**MATERIAL:**
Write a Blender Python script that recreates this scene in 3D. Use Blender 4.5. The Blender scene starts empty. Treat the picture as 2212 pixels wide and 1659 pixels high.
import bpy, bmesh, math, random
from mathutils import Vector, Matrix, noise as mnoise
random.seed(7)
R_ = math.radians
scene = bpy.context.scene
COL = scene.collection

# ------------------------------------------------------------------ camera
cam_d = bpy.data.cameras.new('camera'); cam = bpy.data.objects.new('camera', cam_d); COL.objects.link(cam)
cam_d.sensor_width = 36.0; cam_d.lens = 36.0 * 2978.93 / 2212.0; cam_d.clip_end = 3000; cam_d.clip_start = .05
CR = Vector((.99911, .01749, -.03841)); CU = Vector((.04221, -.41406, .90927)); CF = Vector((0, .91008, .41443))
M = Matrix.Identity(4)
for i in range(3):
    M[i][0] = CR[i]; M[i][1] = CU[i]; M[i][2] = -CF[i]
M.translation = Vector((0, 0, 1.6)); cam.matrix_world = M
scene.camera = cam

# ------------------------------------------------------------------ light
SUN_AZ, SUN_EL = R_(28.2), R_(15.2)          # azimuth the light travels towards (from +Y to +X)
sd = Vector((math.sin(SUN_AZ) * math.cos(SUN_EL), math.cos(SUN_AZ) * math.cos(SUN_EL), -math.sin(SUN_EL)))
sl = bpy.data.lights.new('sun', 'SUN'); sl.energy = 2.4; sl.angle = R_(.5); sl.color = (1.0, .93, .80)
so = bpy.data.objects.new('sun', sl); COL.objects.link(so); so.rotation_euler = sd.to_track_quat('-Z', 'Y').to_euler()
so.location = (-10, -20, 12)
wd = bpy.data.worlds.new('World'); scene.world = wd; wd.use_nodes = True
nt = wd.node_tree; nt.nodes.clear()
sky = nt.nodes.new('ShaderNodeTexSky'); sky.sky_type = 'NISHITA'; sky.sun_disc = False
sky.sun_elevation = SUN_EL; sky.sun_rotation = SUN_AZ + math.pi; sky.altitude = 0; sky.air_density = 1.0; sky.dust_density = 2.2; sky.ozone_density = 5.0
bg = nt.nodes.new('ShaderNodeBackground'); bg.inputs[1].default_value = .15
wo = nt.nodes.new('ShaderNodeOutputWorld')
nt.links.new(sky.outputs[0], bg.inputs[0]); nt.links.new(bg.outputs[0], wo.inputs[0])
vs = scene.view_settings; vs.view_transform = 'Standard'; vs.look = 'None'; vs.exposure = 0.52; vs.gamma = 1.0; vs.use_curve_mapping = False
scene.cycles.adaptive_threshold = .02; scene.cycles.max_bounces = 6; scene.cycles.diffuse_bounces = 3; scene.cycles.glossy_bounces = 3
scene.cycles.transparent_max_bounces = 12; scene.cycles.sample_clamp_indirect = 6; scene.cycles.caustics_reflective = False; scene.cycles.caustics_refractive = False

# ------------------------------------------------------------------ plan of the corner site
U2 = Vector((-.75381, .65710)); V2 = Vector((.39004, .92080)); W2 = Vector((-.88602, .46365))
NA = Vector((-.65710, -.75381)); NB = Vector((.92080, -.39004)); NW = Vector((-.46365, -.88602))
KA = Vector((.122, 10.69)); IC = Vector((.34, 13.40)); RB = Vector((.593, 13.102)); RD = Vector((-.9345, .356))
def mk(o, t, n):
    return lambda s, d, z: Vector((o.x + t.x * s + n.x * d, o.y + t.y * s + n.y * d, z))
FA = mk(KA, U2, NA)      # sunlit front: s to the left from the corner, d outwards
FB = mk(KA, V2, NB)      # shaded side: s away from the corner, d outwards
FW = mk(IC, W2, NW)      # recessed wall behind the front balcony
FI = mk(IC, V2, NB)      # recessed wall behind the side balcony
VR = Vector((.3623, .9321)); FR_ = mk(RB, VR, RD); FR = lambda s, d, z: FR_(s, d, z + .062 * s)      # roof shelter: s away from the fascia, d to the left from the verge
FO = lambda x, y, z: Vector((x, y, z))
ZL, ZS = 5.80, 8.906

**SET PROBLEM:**
Your task is to repeat each line of the material exactly.

**CORRECT OUTPUT:**
Write a Blender Python script that recreates this scene in 3D. Use Blender 4.5. The Blender scene starts empty. Treat the picture as 2212 pixels wide and 1659 pixels high.
import bpy, bmesh, math, random
from mathutils import Vector, Matrix, noise as mnoise
random.seed(7)
R_ = math.radians
scene = bpy.context.scene
COL = scene.collection

# ------------------------------------------------------------------ camera
cam_d = bpy.data.cameras.new('camera'); cam = bpy.data.objects.new('camera', cam_d); COL.objects.link(cam)
cam_d.sensor_width = 36.0; cam_d.lens = 36.0 * 2978.93 / 2212.0; cam_d.clip_end = 3000; cam_d.clip_start = .05
CR = Vector((.99911, .01749, -.03841)); CU = Vector((.04221, -.41406, .90927)); CF = Vector((0, .91008, .41443))
M = Matrix.Identity(4)
for i in range(3):
    M[i][0] = CR[i]; M[i][1] = CU[i]; M[i][2] = -CF[i]
M.translation = Vector((0, 0, 1.6)); cam.matrix_world = M
scene.camera = cam

# ------------------------------------------------------------------ light
SUN_AZ, SUN_EL = R_(28.2), R_(15.2)          # azimuth the light travels towards (from +Y to +X)
sd = Vector((math.sin(SUN_AZ) * math.cos(SUN_EL), math.cos(SUN_AZ) * math.cos(SUN_EL), -math.sin(SUN_EL)))
sl = bpy.data.lights.new('sun', 'SUN'); sl.energy = 2.4; sl.angle = R_(.5); sl.color = (1.0, .93, .80)
so = bpy.data.objects.new('sun', sl); COL.objects.link(so); so.rotation_euler = sd.to_track_quat('-Z', 'Y').to_euler()
so.location = (-10, -20, 12)
wd = bpy.data.worlds.new('World'); scene.world = wd; wd.use_nodes = True
nt = wd.node_tree; nt.nodes.clear()
sky = nt.nodes.new('ShaderNodeTexSky'); sky.sky_type = 'NISHITA'; sky.sun_disc = False
sky.sun_elevation = SUN_EL; sky.sun_rotation = SUN_AZ + math.pi; sky.altitude = 0; sky.air_density = 1.0; sky.dust_density = 2.2; sky.ozone_density = 5.0
bg = nt.nodes.new('ShaderNodeBackground'); bg.inputs[1].default_value = .15
wo = nt.nodes.new('ShaderNodeOutputWorld')
nt.links.new(sky.outputs[0], bg.inputs[0]); nt.links.new(bg.outputs[0], wo.inputs[0])
vs = scene.view_settings; vs.view_transform = 'Standard'; vs.look = 'None'; vs.exposure = 0.52; vs.gamma = 1.0; vs.use_curve_mapping = False
scene.cycles.adaptive_threshold = .02; scene.cycles.max_bounces = 6; scene.cycles.diffuse_bounces = 3; scene.cycles.glossy_bounces = 3
scene.cycles.transparent_max_bounces = 12; scene.cycles.sample_clamp_indirect = 6; scene.cycles.caustics_reflective = False; scene.cycles.caustics_refractive = False

# ------------------------------------------------------------------ plan of the corner site
U2 = Vector((-.75381, .65710)); V2 = Vector((.39004, .92080)); W2 = Vector((-.88602, .46365))
NA = Vector((-.65710, -.75381)); NB = Vector((.92080, -.39004)); NW = Vector((-.46365, -.88602))
KA = Vector((.122, 10.69)); IC = Vector((.34, 13.40)); RB = Vector((.593, 13.102)); RD = Vector((-.9345, .356))
def mk(o, t, n):
    return lambda s, d, z: Vector((o.x + t.x * s + n.x * d, o.y + t.y * s + n.y * d, z))
FA = mk(KA, U2, NA)      # sunlit front: s to the left from the corner, d outwards
FB = mk(KA, V2, NB)      # shaded side: s away from the corner, d outwards
FW = mk(IC, W2, NW)      # recessed wall behind the front balcony
FI = mk(IC, V2, NB)      # recessed wall behind the side balcony
VR = Vector((.3623, .9321)); FR_ = mk(RB, VR, RD); FR = lambda s, d, z: FR_(s, d, z + .062 * s)      # roof shelter: s away from the fascia, d to the left from the verge
FO = lambda x, y, z: Vector((x, y, z))
ZL, ZS = 5.80, 8.906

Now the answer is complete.